The riding position is all about comfort and the windscreen does a pretty nice job of restricting wind blasting onto the rider’s chest without creating any annoying helmet buffeting.

The TRK 251 uses a 249cc, four-valve, single-cylinder liquid-cooled engine. The immediate impression is that this engine sounds like any other run-of-the-mill single cylinder — there is no sweet music coming out of the exhaust pipe like you would expect from Benelli’s parallel-twin motors.

The motor also feels buzzy in the foot pegs and there is no shaking the sense that it is not as refined as its rivals. On the plus side, the gearing in the first four gears is nice and short — the engine feels tractable and easy to use in higher gears at slow speeds.

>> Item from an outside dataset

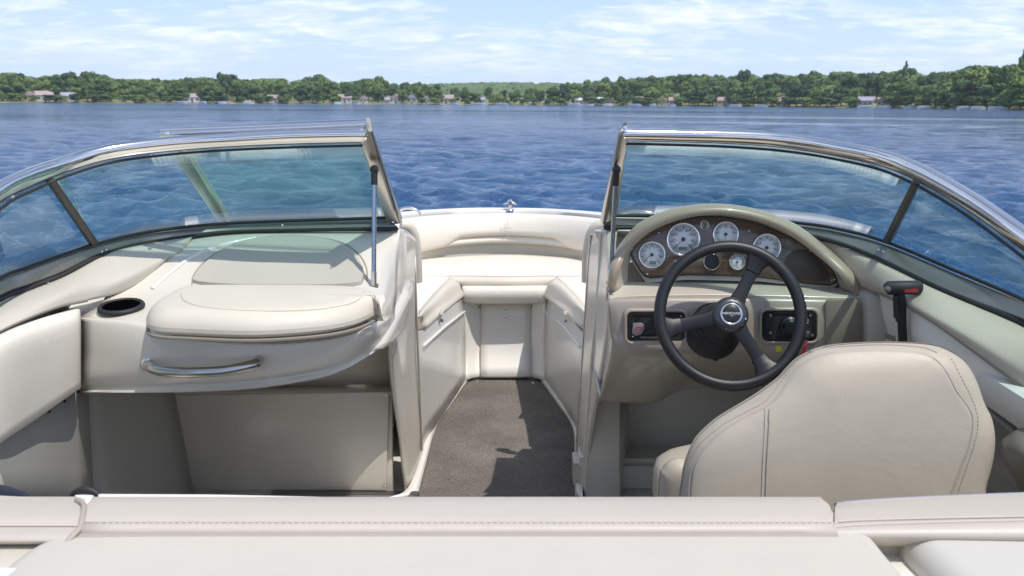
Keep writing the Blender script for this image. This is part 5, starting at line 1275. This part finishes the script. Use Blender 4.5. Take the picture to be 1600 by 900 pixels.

With 25.8hp, the performance is decent. It is noticeably quicker than the likes of the Royal Enfield Himalayan and the much lighter Xpulse 200 4V. In the 0-100kph run, it is only about a second slower than the more powerful KTM 250 Adventure. In fact, the short gearing has resulted in quicker in-gear acceleration times than the KTM managed in our tests.

As for fuel efficiency, our test figures were not as high as what we got with the KTM 250 Adventure. But the Benelli has a much bigger 18-litre fuel tank, so it will probably cover longer distances on a tankful. Overall, the performance available is decently brisk, but this is the sort of bike that prefers to be ridden in a more gentle manner.

Given the way this bike looks, you will probably think it has some decent off-roading abilities, but there are plenty of signs that this are more of a street bike in ADV attire. Perhaps, the clearest of them is the fact that it runs on 17-inch wheels wrapped in sporty Metzeler M5 tyres.

There are other things as well, such as the shape of the fuel tank that does not feel very natural while standing up, or the fact that there is no underbelly protection for the engine.

More so, the suspension travel figures — 135mm and 60mm at the front and rear, respectively — are what you would expect from a standard street bike. Finally, there is no way to turn off the rear ABS, which makes it tricky to slow down in time on loose surfaces.

One of the most disappointing aspects is the braking. Our test numbers are actually quite good, but the brake feel is dull, and for really strong braking, you have to grab the lever with all five fingers and pull as hard as you can. The dual-channel ABS system also feels quite intrusive at times. In fact, we had a couple of instances where we were lightly braking over some bumps on the road and the ABS kicked in aggressively. This turned the brake lever hard and significantly increased the stopping distance. Benelli needs to work on this.

On the bright side, the suspension is set up quite well and absorbs bumps and broken surfaces in a manner that makes the TRK a rather comfortable bike on our roads. As for the handling, it is a similar story to the performance — the bike does not mind carrying a relatively brisk pace, but it feels less comfortable and confident if you start asking for too much around the corners.

The TRK 251 comes into India as a CKD kit, which means aggressive pricing is a challenge for Benelli. At ₹ 2.51 lakh (ex-showroom), the TRK is priced much higher than the Himalayan and also above the KTM 250 ADV that retails at ₹ 2.35 lakh. It does not really have any standout features or performance to offer for the additional price.

The TRK has a few things going in its favour. At the end of the day, however, it costs more than its rivals while not being as capable an adventure bike in the true sense of the word. If you love its looks and simply want an easy and comfortable ‘adventure-style’ bike that will be used purely on the road, then the TRK might make sense for you. If not, there are more convincing options out there.